In Brief

‘Jihadi bride’ arrested at Heathrow with two-year-old son

European authorities fear influx of Isis women and their children

A British-born suspected “jihadi bride” who gave birth in Islamic State-controlled Syrian territory was arrested after returning to the UK with her toddler son earlier this month, it has emerged.

The 27-year-old British woman was released on bail following her arrest at Heathrow Airport under terrorism laws. Her two-year-old son has been taken into care in what The Sunday Times describes as the “first known case of its kind” - but authorities across Europe are reportedly preparing for an inpouring of further Isis brides and their children.

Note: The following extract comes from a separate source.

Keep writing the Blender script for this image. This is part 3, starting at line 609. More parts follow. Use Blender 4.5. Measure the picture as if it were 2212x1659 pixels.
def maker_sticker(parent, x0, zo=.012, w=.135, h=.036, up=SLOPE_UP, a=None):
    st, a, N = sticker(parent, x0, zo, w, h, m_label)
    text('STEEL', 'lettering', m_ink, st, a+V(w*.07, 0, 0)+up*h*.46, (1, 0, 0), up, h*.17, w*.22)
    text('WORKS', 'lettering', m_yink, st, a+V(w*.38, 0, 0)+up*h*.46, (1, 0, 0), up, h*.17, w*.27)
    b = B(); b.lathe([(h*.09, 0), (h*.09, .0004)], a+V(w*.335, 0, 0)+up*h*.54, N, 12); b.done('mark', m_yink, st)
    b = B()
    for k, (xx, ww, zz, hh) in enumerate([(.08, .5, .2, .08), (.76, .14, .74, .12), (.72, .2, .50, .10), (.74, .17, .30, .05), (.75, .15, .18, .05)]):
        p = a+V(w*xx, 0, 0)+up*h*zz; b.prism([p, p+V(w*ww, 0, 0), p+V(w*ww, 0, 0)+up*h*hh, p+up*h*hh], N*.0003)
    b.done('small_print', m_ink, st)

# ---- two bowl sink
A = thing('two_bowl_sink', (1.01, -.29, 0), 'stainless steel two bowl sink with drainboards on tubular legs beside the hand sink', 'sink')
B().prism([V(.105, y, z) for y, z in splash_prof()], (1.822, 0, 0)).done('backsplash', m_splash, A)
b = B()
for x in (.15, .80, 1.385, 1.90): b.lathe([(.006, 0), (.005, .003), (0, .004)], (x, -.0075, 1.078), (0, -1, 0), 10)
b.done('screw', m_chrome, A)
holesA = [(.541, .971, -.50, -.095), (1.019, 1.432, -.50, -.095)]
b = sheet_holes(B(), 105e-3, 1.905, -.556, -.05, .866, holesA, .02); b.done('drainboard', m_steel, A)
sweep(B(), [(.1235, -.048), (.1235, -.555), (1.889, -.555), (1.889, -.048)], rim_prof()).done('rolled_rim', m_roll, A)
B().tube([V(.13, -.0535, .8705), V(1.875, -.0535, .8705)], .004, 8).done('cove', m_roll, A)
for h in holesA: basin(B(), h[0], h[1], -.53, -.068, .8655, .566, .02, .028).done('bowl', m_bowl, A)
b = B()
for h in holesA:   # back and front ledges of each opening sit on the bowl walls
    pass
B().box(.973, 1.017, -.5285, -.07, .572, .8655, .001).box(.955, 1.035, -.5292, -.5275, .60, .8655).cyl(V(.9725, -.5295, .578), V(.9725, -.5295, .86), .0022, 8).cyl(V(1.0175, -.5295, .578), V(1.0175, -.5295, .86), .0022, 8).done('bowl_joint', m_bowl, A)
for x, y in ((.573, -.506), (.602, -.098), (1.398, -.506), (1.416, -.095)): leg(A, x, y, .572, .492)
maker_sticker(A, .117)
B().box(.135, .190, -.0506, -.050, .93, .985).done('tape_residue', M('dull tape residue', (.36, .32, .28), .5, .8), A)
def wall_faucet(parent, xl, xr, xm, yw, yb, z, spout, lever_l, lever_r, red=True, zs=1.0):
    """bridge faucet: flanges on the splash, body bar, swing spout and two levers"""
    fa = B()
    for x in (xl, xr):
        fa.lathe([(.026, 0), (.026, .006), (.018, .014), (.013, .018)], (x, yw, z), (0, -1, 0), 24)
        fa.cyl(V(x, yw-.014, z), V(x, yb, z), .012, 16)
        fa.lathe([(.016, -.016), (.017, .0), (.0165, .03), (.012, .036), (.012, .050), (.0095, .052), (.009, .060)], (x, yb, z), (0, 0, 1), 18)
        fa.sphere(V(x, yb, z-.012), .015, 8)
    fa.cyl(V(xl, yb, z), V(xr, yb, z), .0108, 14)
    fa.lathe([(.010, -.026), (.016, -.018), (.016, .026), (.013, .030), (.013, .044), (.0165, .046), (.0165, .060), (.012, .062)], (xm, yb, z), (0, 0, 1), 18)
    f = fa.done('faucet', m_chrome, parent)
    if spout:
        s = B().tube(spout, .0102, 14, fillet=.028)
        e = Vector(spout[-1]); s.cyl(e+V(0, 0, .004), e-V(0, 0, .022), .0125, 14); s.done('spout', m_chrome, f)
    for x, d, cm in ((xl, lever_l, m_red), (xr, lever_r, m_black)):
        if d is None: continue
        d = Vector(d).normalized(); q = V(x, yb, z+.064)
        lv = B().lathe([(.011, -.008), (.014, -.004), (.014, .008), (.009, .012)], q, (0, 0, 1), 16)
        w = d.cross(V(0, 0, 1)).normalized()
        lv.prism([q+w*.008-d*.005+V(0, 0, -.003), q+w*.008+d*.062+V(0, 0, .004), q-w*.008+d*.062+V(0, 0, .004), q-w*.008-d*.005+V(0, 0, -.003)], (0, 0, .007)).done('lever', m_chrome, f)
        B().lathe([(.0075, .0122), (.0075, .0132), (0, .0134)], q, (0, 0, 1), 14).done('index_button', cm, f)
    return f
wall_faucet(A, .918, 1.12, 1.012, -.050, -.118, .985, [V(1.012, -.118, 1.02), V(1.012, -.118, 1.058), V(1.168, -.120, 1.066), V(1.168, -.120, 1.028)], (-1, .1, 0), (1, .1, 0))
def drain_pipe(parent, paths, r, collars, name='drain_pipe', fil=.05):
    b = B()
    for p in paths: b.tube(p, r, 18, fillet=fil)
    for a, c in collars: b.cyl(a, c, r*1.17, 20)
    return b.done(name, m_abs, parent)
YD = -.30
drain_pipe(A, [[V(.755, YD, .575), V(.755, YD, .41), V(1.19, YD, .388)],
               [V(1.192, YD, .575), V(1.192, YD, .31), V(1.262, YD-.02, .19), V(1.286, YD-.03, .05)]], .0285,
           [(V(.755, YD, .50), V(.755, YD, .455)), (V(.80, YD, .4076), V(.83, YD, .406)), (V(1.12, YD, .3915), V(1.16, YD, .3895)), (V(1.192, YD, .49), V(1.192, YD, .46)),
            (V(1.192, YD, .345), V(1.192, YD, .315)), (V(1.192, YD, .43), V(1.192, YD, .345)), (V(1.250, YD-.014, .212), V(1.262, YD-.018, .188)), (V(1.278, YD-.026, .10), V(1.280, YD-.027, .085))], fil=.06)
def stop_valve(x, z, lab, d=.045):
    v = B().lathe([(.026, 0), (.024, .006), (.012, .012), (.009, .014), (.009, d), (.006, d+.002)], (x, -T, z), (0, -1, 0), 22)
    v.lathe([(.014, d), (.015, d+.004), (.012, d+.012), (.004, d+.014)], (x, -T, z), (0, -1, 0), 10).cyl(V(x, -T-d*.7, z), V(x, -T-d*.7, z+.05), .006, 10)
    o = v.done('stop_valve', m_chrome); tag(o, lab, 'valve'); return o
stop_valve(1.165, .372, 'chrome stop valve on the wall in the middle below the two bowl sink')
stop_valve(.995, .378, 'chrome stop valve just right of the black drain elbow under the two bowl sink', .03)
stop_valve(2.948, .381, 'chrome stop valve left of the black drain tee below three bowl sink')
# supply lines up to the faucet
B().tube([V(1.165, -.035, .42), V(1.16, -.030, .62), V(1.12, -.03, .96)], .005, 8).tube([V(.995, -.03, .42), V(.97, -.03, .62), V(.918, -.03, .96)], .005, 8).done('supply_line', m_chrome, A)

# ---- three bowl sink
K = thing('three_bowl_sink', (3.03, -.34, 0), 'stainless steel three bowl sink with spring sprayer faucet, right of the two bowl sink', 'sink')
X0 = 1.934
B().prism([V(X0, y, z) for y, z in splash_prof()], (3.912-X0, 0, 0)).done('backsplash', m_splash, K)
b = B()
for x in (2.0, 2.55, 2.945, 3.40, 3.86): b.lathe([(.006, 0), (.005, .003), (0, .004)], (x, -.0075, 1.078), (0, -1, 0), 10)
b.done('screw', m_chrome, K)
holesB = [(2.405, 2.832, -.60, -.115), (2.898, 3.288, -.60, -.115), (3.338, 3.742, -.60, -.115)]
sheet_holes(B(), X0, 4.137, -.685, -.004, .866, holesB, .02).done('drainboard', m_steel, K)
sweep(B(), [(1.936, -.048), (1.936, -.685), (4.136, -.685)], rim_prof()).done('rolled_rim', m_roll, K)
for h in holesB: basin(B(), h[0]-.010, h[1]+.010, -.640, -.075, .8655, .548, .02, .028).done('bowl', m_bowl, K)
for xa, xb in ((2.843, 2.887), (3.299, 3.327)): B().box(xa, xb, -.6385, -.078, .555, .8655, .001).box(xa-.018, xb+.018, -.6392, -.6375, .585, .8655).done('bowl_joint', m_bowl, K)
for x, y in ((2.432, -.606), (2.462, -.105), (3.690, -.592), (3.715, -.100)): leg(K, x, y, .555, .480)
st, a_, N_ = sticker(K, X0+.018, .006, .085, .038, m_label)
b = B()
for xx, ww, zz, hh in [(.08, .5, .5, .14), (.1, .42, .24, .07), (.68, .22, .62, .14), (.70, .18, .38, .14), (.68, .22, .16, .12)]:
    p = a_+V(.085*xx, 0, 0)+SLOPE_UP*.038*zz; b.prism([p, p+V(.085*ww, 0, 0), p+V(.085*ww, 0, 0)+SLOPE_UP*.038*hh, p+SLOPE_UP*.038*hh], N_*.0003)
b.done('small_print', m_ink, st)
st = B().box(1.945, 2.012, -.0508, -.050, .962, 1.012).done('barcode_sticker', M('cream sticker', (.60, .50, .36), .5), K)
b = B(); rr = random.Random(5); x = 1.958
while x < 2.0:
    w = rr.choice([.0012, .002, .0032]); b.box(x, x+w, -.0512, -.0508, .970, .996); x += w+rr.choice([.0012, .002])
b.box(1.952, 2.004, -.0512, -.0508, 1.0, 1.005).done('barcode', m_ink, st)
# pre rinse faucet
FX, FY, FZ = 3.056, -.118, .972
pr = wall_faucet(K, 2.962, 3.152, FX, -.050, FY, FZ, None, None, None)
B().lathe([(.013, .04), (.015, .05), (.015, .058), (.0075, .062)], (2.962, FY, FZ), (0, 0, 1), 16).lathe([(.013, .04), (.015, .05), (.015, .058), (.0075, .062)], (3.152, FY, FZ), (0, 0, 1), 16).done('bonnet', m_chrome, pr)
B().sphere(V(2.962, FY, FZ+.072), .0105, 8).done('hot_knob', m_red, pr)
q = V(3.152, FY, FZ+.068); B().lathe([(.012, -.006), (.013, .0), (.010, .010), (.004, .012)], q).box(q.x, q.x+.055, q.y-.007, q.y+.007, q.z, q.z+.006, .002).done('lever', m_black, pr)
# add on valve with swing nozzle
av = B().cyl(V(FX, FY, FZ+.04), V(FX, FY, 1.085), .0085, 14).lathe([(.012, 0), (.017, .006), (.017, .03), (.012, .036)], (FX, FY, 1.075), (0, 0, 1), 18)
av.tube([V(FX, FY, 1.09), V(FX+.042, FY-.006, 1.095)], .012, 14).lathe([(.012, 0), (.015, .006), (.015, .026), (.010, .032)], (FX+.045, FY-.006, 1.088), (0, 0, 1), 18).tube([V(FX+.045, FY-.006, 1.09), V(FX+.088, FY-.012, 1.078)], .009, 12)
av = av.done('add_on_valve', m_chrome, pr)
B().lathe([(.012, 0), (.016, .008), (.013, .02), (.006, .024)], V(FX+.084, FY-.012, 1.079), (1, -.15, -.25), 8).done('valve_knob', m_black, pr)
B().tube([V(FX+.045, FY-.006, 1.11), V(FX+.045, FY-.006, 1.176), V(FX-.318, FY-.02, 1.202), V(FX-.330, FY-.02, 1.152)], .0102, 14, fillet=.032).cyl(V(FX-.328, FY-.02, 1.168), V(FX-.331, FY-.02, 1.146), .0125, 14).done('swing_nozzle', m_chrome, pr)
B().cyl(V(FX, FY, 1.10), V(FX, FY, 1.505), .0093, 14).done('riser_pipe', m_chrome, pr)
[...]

“Female immigrants to the Islamic State have been fleeing the caliphate by the hundreds,” The Washington Post reported in November. “From North Africa to Western Europe, the new arrivals are presenting an unexpected challenge to law enforcement officials, who were bracing for an influx of male returnees but instead have found themselves deciding the fate of scores of women and children.”

The Times says that more than 100 British women are thought to have travelled to Syria and Iraq to join jihadist groups. According to report last May by The Daily Telegraph, citing counterterrorism sources and a former jihadi bride, up to ten British women and their children left the extremists’ so-called caliphate in the first few months of 2017, and a couple had “already made it back to the UK”. 

UK social services are drawing up plans to tackle a potential influx of Isis families returning from Syria and Iraq following the collapse of the terrorist group last year. In one case, Aqsa Mahmood, 22, a suspected Isis recruiter from Glasgow, was stripped of her UK citizenship to prevent her return, The Times says. A similiar order was made against a British mother-of-two who left Syria with her two children in 2016: they are now stranded in Turkey.

British Defence Secretary Gavin Williamson has suggested that British defectors to Isis should be “hunted and killed”, although his comments were met with disapproval from a number of MPs.

Deutsche Welle (DW) says German authorities are also grappling with the best way to deal with jihadi brides following the case of a 16-year-old runaway schoolgirl who defected to Iraq to marry an Isis fighter. She was arrest by Iraqi security forces and faces the death penalty if convicted.

“Under Iraqi law, she could be sentenced to death for being a member of a terrorist organisation,” DW says. If she were repatriated to Germany for trial, she would probably face a sentence of between one and ten years under terrorism laws.